## The problem:
Reproduce, word for word, every line from the first one down to the line containing "from mathutils.geometry import", and nothing else.

## Data section:
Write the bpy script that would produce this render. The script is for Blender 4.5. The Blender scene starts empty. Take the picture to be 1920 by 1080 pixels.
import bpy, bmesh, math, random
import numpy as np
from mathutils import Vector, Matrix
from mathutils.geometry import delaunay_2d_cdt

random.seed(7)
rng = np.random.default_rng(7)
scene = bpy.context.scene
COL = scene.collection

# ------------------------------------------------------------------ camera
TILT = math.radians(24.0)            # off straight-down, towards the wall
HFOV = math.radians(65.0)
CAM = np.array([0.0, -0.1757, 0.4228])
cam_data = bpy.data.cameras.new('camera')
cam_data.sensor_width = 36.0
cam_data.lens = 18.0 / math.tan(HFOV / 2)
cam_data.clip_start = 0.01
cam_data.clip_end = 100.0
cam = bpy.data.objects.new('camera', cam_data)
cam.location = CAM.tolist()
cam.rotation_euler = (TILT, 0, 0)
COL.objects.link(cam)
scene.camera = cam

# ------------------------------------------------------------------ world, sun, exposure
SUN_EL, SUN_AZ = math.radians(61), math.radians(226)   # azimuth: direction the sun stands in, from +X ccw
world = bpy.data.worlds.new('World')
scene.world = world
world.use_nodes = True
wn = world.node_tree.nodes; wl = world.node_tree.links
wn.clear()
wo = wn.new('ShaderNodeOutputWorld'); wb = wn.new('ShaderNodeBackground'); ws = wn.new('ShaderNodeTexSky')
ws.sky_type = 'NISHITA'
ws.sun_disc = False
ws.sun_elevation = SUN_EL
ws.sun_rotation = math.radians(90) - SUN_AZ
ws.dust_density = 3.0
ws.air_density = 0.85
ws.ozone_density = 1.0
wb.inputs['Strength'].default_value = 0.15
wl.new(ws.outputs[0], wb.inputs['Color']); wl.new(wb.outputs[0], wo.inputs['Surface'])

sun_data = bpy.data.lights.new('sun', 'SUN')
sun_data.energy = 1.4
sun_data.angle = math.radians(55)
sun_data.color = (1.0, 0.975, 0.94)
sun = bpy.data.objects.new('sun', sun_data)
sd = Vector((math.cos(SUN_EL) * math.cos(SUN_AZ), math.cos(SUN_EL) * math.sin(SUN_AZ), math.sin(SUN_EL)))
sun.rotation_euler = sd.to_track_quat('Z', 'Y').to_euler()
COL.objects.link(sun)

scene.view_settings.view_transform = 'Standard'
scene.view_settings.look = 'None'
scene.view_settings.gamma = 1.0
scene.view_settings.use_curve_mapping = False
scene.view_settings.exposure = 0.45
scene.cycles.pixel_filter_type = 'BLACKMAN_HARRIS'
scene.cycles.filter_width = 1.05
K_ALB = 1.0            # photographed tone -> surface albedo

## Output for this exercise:
Write the bpy script that would produce this render. The script is for Blender 4.5. The Blender scene starts empty. Take the picture to be 1920 by 1080 pixels.
import bpy, bmesh, math, random
import numpy as np
from mathutils import Vector, Matrix
from mathutils.geometry import delaunay_2d_cdt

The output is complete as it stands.